We rented our condo for what the mortgage was and took a small monthly loss in the form of the HOA, insurance, etc. We were fortunate to rent it quickly and had the tenants agree to a two-year lease. Upon the conclusion of the initial two-year term they agreed to extend an additional year. At this stage 12 years had passed since I had purchased it and I STILL couldn’t sell it for what I paid. But I was done. The market had recovered enough that I could sell it for more than what my mortgage was, put $30K in my pocket, and sell it for a “loss” which had its tax benefits in the way of a nice tax return the following year.

All said, I paid $174K for it. Sold it 12 years later for $149,500. Learned a ton and still feel like I came out ahead. I was able to obtain major tax benefits as it afforded me the benefit of itemizing before the standard deduction was raised and the $24,500 I “lost” would have been pissed away to rent over 8 years (where could you live for $255 a month without roommates? [$24,500 / 96 months].

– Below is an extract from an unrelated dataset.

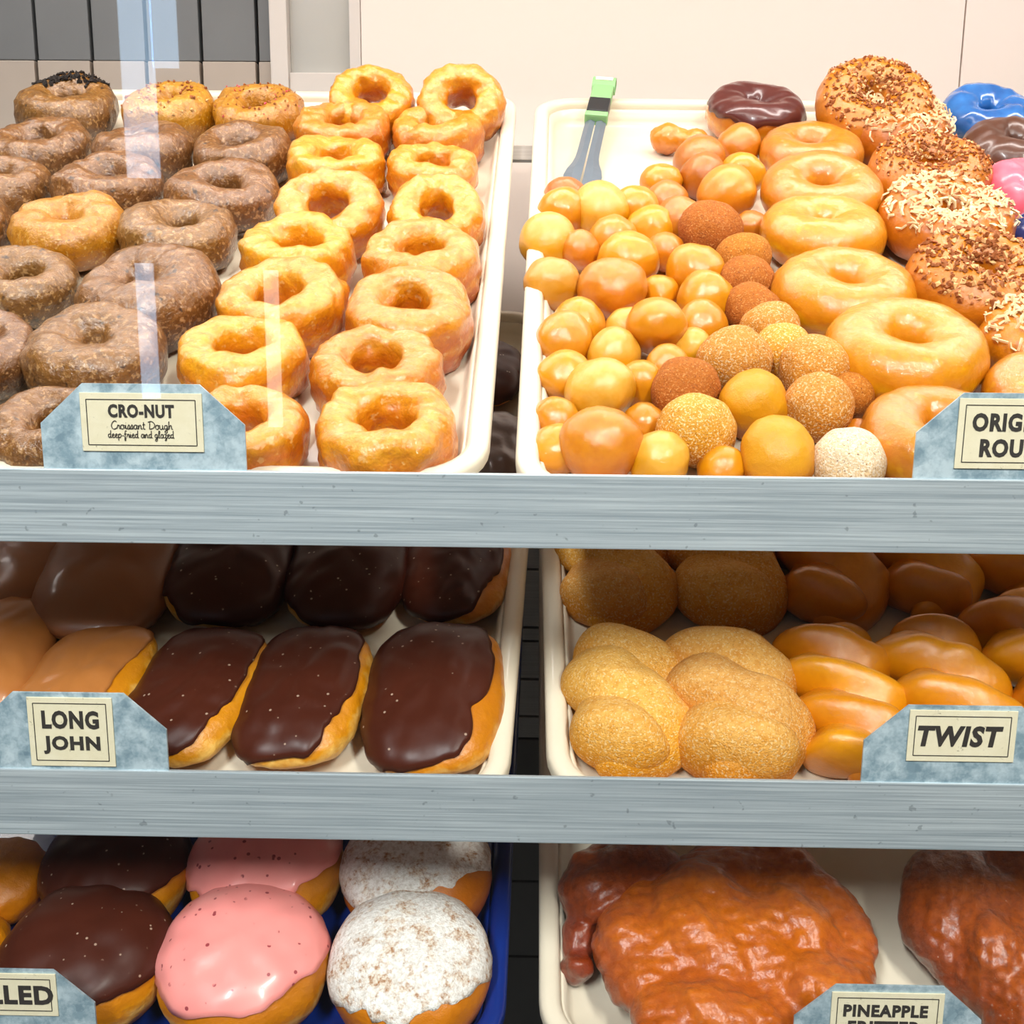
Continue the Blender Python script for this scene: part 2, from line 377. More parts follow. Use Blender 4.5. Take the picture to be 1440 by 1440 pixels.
def shelf_frame(S, label):
    t = empty('display_shelf', Matrix.Translation(Vector(S.O)))
    tag(t, label, 'shelf', 'tilted tray shelves')
    bm = bmesh.new()                       # folded rail: face, small top lip, bottom return
    q = S.rail-S.O
    box_bm(bm, -1.0, 1.0, q[1]-.0035, q[1]-.0005, q[2]-.041, q[2], .0008)
    bm_obj('front_rail', bm, MT['alu'], t)
    def bar(name, x0, x1, v0, v1, w0, w1, mat):
        o = box(name, x0, x1, v0, v1, w0, w1, mat, t); o.rotation_euler = (S.t, 0, 0); return o
    bar('ledge', -1.0, 1.0, .0005, .03, FLOOR-.0065, FLOOR-.0035, MT['alu'])
    bar('rear_bar', -1.0, 1.0, .575, .612, FLOOR-.0065, FLOOR-.0035, MT['steel'])
    for x in (-.98, .98): bar('side_arm', x-.012, x+.012, .03, .575, FLOOR-.0065, FLOOR-.0035, MT['steel'])
    return t
shelf_frame(S1, 'top tilted shelf with brushed aluminium rail under the cro-nut sign')
shelf_frame(S2, 'middle tilted shelf with aluminium rail under the long john and twist signs')
shelf_frame(S3, 'bottom tilted shelf holding the blue tray and the fritter tray')

def rrect(hx, hy, r, n=8):
    out = []
    for cx, cy, a0 in ((hx-r, hy-r, 0), (-hx+r, hy-r, 90), (-hx+r, -hy+r, 180), (hx-r, -hy+r, 270)):
        for i in range(n+1):
            a = rad(a0+90*i/n); out.append((cx+r*math.cos(a), cy+r*math.sin(a)))
    return out
def tray(S, side, pts, label, mat, back=0, pan_only_cat='tray'):
    """side=+1: pts lie on the tray's right outer edge, -1: on its left outer edge"""
    (xa, va, _), (xb, vb, _) = (S.at(px, py, -.001) for px, py in pts)
    ang = math.atan2(xb-xa, va-vb)
    vm = TL/2+.004+back
    xe = xa+(xb-xa)*(vm-va)/(vb-va)
    xc = xe - side*TW/2/math.cos(ang)
    t = empty('serving_tray', S.mat(xc, vm, 0, ang)); tag(t, label, pan_only_cat, 'sheet trays on the tilted shelves')
    prof_rim = [(0, -.010), (0, -.0035), (.0015, -.001), (.0045, 0), (.0095, 0), (.0125, -.0012), (.0138, -.0045), (.0142, -.0075)]
    prof_pan = [(.0142, -.0076), (.0165, -.0078), (.0195, -.0170), (.0235, FLOOR), (.05, FLOOR-.0008), (.12, FLOOR-.001)]
    def shell(name, prof, fill):
        v = []; rings = []
        for off, w in prof:
            r = max(.042-off, .004)
            rings.append(len(v)); v += [(x, y, w) for x, y in rrect(TW/2-off, TL/2-off, r)]
        n = len(rrect(1, 1, .1)); f = []
        for k in range(len(prof)-1):
            for i in range(n):
                a, b = k*n+i, k*n+(i+1) % n; f.append((a, b, b+n, a+n))
        if fill: f.append(tuple(range((len(prof)-1)*n, len(prof)*n)))
        o = link(name, mesh(name, v, f), mat, t)
        if fill:
            m = o.modifiers.new('solid', 'SOLIDIFY'); m.thickness = .0022; m.offset = -1
        return o
    shell('pan', prof_pan, True); shell('rim', prof_rim, False)
    return t
tray(S1, 1, [(722, 200), (690, 600)], 'cream tray of dark cake doughnuts and glazed cro-nuts on the top shelf', MT['tray'], .018)
tray(S1, -1, [(749, 200), (727, 600)], 'cream tray of doughnut holes and ring doughnuts beside tongs on the top shelf', MT['tray'])
tray(S2, 1, [(742, 775), (721, 1030)], 'cream tray under the long johns on the middle shelf', MT['tray'])
tray(S2, -1, [(762, 775), (768, 1030)], 'cream tray under the twists on the middle shelf', MT['tray'])
tray(S3, 1, [(721, 1200), (713, 1380)], 'blue tray under the filled doughnuts on the bottom shelf', MT['tray_blue'])
tray(S3, -1, [(758, 1200), (758, 1380)], 'cream tray under the fritters on the bottom shelf', MT['tray'])

# ------------------------------------------------------------------ bodies
def ring_fn(R, a, b, seed, e=1.0, wob=.03, rough=.0006, groove=0):
    """R outer radius, a half width of the section, b half height"""
    n1 = Noise(seed, .25, 8); n2 = Noise(seed+1, 1/(R*2.4), 12); n3 = Noise(seed+2, 1/(R*.4), 16)
    def ev(th, ph):
        c, s = spow(np.cos(ph), e), spow(np.sin(ph), e)
        cir = np.stack([np.cos(th), np.sin(th), 0*th], -1)
        lo = n2(cir*R*.9); lo2 = n2(cir*R*.9+R*5)
        aa = a*(1+wob*1.5*lo2)
        if groove:
            g = np.exp(-((ph+.35)/.22)**2)+.7*np.exp(-((ph+.95)/.16)**2)
            aa = aa*(1-groove*g*(.7+.5*n3(cir*R)))
        Rc = (R-a)*(1+wob*lo)
        r = Rc+aa*c
        z = b*s*(1+wob*2.0*lo2)
        P = np.stack([r*np.cos(th), r*np.sin(th), z], -1)
        d = np.stack([np.cos(th)*c, np.sin(th)*c, s], -1)
        return P + d*(rough*n3(P))[..., None]
    return ev
def bun_fn(A, B, Ht, seed, ex=.75, ez=.85, wob=.016, rough=.0005):
    n2 = Noise(seed+1, 1/(A*2.2), 12); n3 = Noise(seed+2, 1/(A*.45), 16)
    def ev(th, ph):
        c, s = np.maximum(np.cos(ph), 0)**ez, spow(np.sin(ph), .95)
        d = np.stack([np.cos(th)*np.cos(ph), np.sin(th)*np.cos(ph), np.sin(ph)], -1)
        P = np.stack([A*spow(np.cos(th), ex)*c, B*spow(np.sin(th), ex)*c, Ht*s], -1)
        return P*(1+wob*n2(P))[..., None] + d*(rough*n3(P))[..., None]
    return ev
def normals(ev, th, ph):
    h = 1e-3
    n = np.cross(ev(th+h, ph)-ev(th-h, ph), ev(th, ph+h)-ev(th, ph-h))
    return n/np.maximum(np.linalg.norm(n, axis=-1, keepdims=True), 1e-12)
def ring_mesh(ev, n=64, m=30):
    th, ph = np.meshgrid(np.arange(n)*2*math.pi/n, np.arange(m)*2*math.pi/m, indexing='ij')
    return mesh('ring', ev(th, ph).reshape(-1, 3), grid_faces(n, m, True, True))
def bun_mesh(ev, n=56, m=26):
    th, ph = np.meshgrid(np.arange(n)*2*math.pi/n, np.linspace(-1.55, 1.55, m), indexing='ij')
    return mesh('bun', ev(th, ph).reshape(-1, 3), grid_faces(n, m, True, False, True))
def coat_mesh(ev, edge0, edge1, seed, thick=.0016, n=96, m=16, rag=.12, ringy=False, bias=(0, 0)):
    """icing: the crown of a body from edge angle edge0 up, pushed outward, with a ragged rounded lip"""
    na = Noise(seed, 1.1, 10); nb = Noise(seed+5, 3.2, 10)
    th = np.arange(n)*2*math.pi/n
    cir = np.stack([np.cos(th), np.sin(th), 0*th], -1)
    e0 = edge0 + rag*na(cir) + rag*.4*nb(cir) + bias[0]*np.maximum(np.cos(th-bias[1]), -.4)
    e1 = (math.pi-edge1-rag*.5*na(cir+3)) if ringy else np.full(n, 1.55)
    u = np.linspace(0, 1, m)
    TH = np.repeat(th[:, None], m, 1); PH = e0[:, None]+(e1-e0)[:, None]*u[None]
    off = np.full((n, m), thick); off[:, 0] = -.0012; off[:, 1] *= 1.0
    PH[:, 1] = PH[:, 0]+.015
    if ringy: off[:, -1] = -.0012; PH[:, -2] = PH[:, -1]-.015
    P = ev(TH, PH)+normals(ev, TH, PH)*off[..., None]
    f = grid_faces(n, m, True, False)
    if not ringy: f.append(tuple(i*m+m-1 for i in range(n)))
    return mesh('icing', P.reshape(-1, 3), f)
def scatter(ev, count, seed, kind, ph0, ph1, size, lift=.0008, th0=0, th1=2*math.pi):
    """toppings as solid shreds / crumbs / sprinkles lying on the crown"""
    r = np.random.RandomState(seed)
    th = r.uniform(th0, th1, count); ph = r.uniform(ph0, ph1, count)
    P = ev(th, ph); N = normals(ev, th, ph)
    V, Fc, mi = [], [], []
    for p, n in zip(P, N):
        t = r.normal(size=3); t -= n*(t @ n)*.75; t /= np.linalg.norm(t); b = np.cross(n, t); b /= np.linalg.norm(b)
        p = p+n*lift; k = len(V)
        if kind == 'shred':
            L = size*r.uniform(.5, 1.3); w = .0009*r.uniform(.7, 1.5); bow = r.normal()*.3
            for q in (-1, 0, 1):
                c = p+t*L*q*.5+b*bow*L*(1-q*q)*.5+n*(.0012*(1-q*q)+abs(r.normal())*.0014)
                for sx, sy in ((-1, -.5), (1, -.5), (0, .8)): V.append(c+b*w*sx+n*w*sy)
            for q in (0, 3):
                for i in range(3): Fc.append((k+q+i, k+q+(i+1) % 3, k+q+3+(i+1) % 3, k+q+3+i))
            Fc += [(k+2, k+1, k), (k+6, k+7, k+8)]; mi += [0]*8
        else:
            if kind == 'crumb': a1, a2, a3 = (size*r.uniform(.5, 1.5)*np.array([1, r.uniform(.5, 1), r.uniform(.5, .9)]))
            else: a1, a2, a3 = size*2.2, size*.6, size*.6
            for ax, a in ((t, a1), (b, a2), (n, a3)):
                V.append(p+ax*a+r.normal(size=3)*a*.2); V.append(p-ax*a)
            mm = 1 if r.rand() < .3 else 0
            for x in (0, 1):
                for y in (2, 3):
                    for z_ in (4, 5): Fc.append((k+x, k+y, k+z_)); mi.append(mm)
    me = mesh('topping', V, Fc); me.polygons.foreach_set('material_index', mi)
    bm = bmesh.new(); bm.from_mesh(me); bmesh.ops.recalc_face_normals(bm, faces=bm.faces); bm.to_mesh(me); bm.free()
    return me

SEED = [100]
def nxt(): SEED[0] += 7; return SEED[0]

def ring_item(S, name, label, cat, group, px, py, wpx, mat, hr=.45, hole=.30, e=1.0, lean=0, roll=0, lift=0, coat=None, top=None, wob=.03, groove=0,
              rough=.0006, ice_edge=(.15, .3), coatname='icing'):
    """wpx = seen width; hr = half height / outer radius; hole = hole radius / outer radius"""
    seed = nxt()
    w = FLOOR; 
    for _ in range(4):
        x, v, k = S.at(px, py, w+lift); R = wpx/2*k/F; w = FLOOR+R*hr+math.sin(abs(lean))*R*.75
    v = max(v, R*.95+.014)
    a = R*(1-hole)/2; b = R*hr
    ev = ring_fn(R*.97, a, b, seed, e, wob, rough, groove)
    me = ring_mesh(ev)
    mw_ = S.mat(x, v, w+lift, random.Random(seed).uniform(-3, 3)*0, lean, roll)
    if coat is None and top is None:
        o = link(name, me, mat); o.matrix_world = mw_; tag(o, label, cat, group); return o
    root = empty(name, mw_); tag(root, label, cat, group)
    link('dough_ring', me, mat, root)
    if coat is not None:
        link(coatname, coat_mesh(ev, ice_edge[0], ice_edge[1], seed, ringy=True), coat, root)
    if top:
        for kind, cnt, size, mats, ph0, ph1, nm, *rng in top:
            o = link(nm, scatter(ev, cnt, seed+len(nm), kind, ph0, ph1, size, .0008, *rng), None, root, smooth=False)
            for m in mats: o.data.materials.append(MT[m])
            tag(o, kind='stuff')
    return root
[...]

Sometimes things work to your advantage. The day I walked out of the condo was the last time I would ever step foot in it. It was rented until the day before I closed. I never had to deal with anything during the 3 years it was rented and it sold quickly. We literally took photos for documentation purposes on the condition before it being rented, locked the door, and never went back. Our realtor earned her commission! Also, a special shout out to my good friend and amazing photographer – Mark Skalny! Great images help market and sell stuff. Check out his happenings: http://www.markskalny.com

At the time of this writing almost 3 years removed the condo is now valued at $207,489 per Zillow. No regrets though. When ‘Mrs. Spender’ lost her job 2 years ago it would have been even more stressful had we run into renter issues or some big-ticket item like a new air conditioner, not to mention that the house we bought has more than doubled in 7 years of ownership and Zillow is currently estimating it at $540,255. Life has a funny way of working out. Timing is everything!